Aaron Sherman writes:
: On Thu, 2002-02-21 at 19:49, Larry Wall wrote:
: > David M. Lloyd writes:
: > : On Thu, 21 Feb 2002, Sam Vilain wrote:
: > :
: > : > I can't count the number of times I've had to do something like:
: > : >
: > : > if (defined $foo and $foo ne "bar") { }
: > : >
: > : > to avoid my program writing garbage to STDERR.
: > :
: > : Of course you will now be able to say:
: > :
: > : if ($foo // "" ne "bar") { }
: > :
: > : Right?
: >
: > Not quite. You'd have to say:
: >
: > if ($foo // "") ne "bar" { }
: >
: > That's presuming we leave // with the same precedence as ||.
:
:
: Of course, that's not the same as the original, it just avoids the
: warning.
:
: It seems that that may have been the intent, but I'm not sure....

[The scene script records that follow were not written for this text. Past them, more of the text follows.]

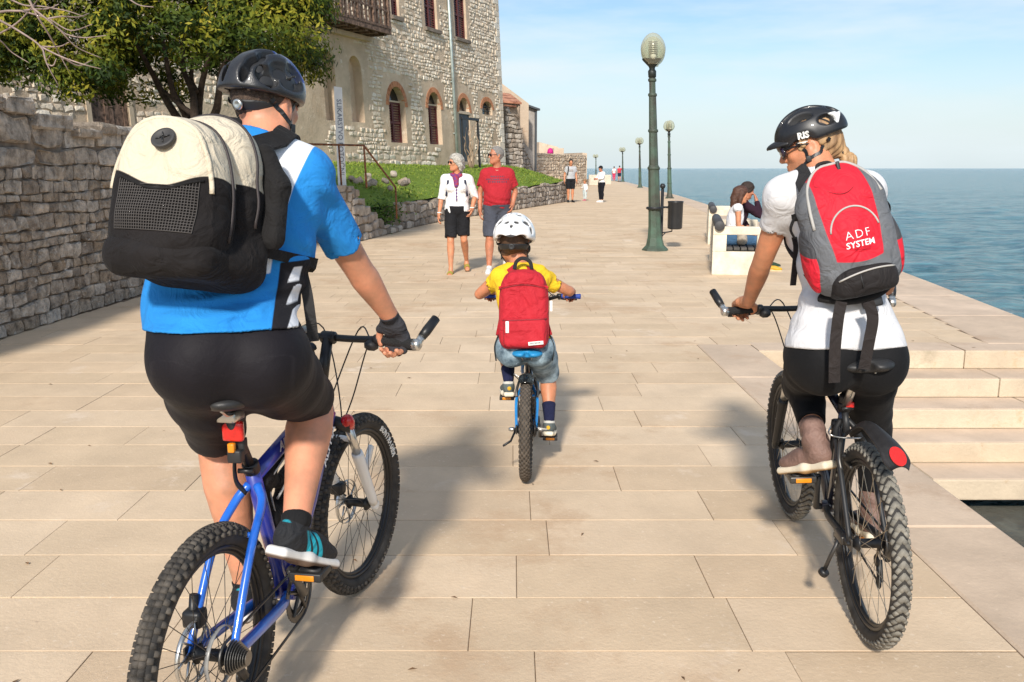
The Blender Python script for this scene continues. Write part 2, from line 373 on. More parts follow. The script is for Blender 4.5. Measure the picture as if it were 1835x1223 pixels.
m_edge = stone_mat('quay_edge_limestone', [(.60, .46, .335), (.65, .50, .37)], .8, [((.50, .36, .25), 1.6, .57), ((.70, .56, .42), 30., .62)], 2., .3, 40., .2, .01)
m_step = stone_mat('pale_step_limestone', [(.55, .445, .32), (.61, .505, .375)], .8, [((.50, .35, .20), 2.2, .58), ((.44, .31, .19), 7., .64), ((.36, .30, .21), .9, .62)], 2.6, .5, 35., .18, .012)
m_bed = M('joint_sand', (.19, .125, .075), .95, var=.3, scale=9, coords='World')
m_wall = stone_mat('weathered_grey_stone', [(.34, .275, .215), (.47, .40, .33), (.62, .55, .47), (.40, .31, .225), (.54, .46, .375)], .95, [((.76, .72, .66), 11., .60), ((.55, .37, .20), 2.6, .66), ((.19, .15, .12), 7., .58)], 9., 1., 30., .7, .05)
m_mort = M('dark_wall_core', (.20, .155, .115), .95, var=.4, scale=6, bump=.6, bscale=25, coords='World')
m_fac = stone_mat('pale_facade_stone', [(.58, .475, .36), (.68, .59, .47), (.78, .71, .60), (.62, .51, .385), (.72, .64, .52)], .9, [((.24, .18, .12), 1.1, .63), ((.30, .23, .16), 6., .66)], 3., .8, 16., .28, .03)
m_plast = stone_mat('facade_mortar', [(.58, .45, .32), (.60, .465, .335)], .95, [((.45, .33, .22), .55, .55), ((.70, .59, .46), 2.3, .58), ((.36, .27, .19), 3.2, .64)], 1.1, .8, 12., .25, .03)
m_low = stone_mat('low_wall_stone', [(.22, .18, .145), (.34, .29, .24), (.46, .40, .34), (.29, .23, .18), (.55, .49, .42)], .95, [((.12, .095, .075), 3., .60), ((.60, .56, .50), 6., .64)], 4., .9, 18., .4, .03)
m_brick = stone_mat('orange_brick', [(.42, .17, .08), (.55, .25, .13), (.48, .21, .11)], .9, None, 6., .5, 30., .25)
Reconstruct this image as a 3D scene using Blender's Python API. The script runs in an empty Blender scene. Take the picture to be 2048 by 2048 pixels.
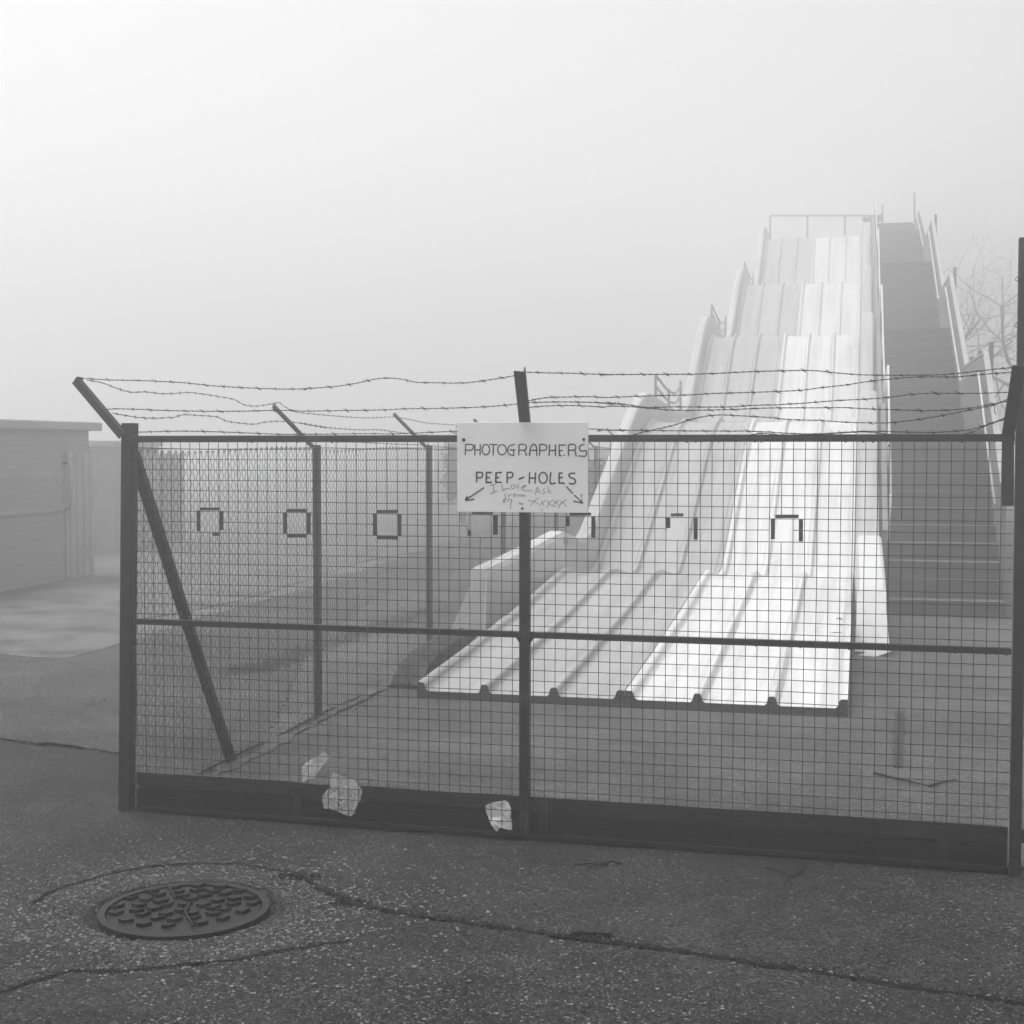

: Certainly this change would modify the behavior.
:
: I agree that there should be a simple way to say "I don't want to be
: told about undefined values", but I don't know what sorts of cans of
: worms that opens. Something like a property might be better:
:
: my $foo is undefined;
: if ($foo ne "bar") { .... }
:
: Such a declaration seems safer than a global, "don't warn me about it"
: directive.
Hmm, I'd have said
my $foo is defined;
to mean that.
Alternately, we could have an "I mean it" postfix operator:
if $foo! ne "bar" { ... }
On the subject of "but", however, it occurs to me that it might find a
natural place to specify runtime properties:
0 but true
@array.shift() but tainted
undef but contains(new Exception "Ouch")
That would help people distinguish value properties from variable
properties, which would still be done with C<is>.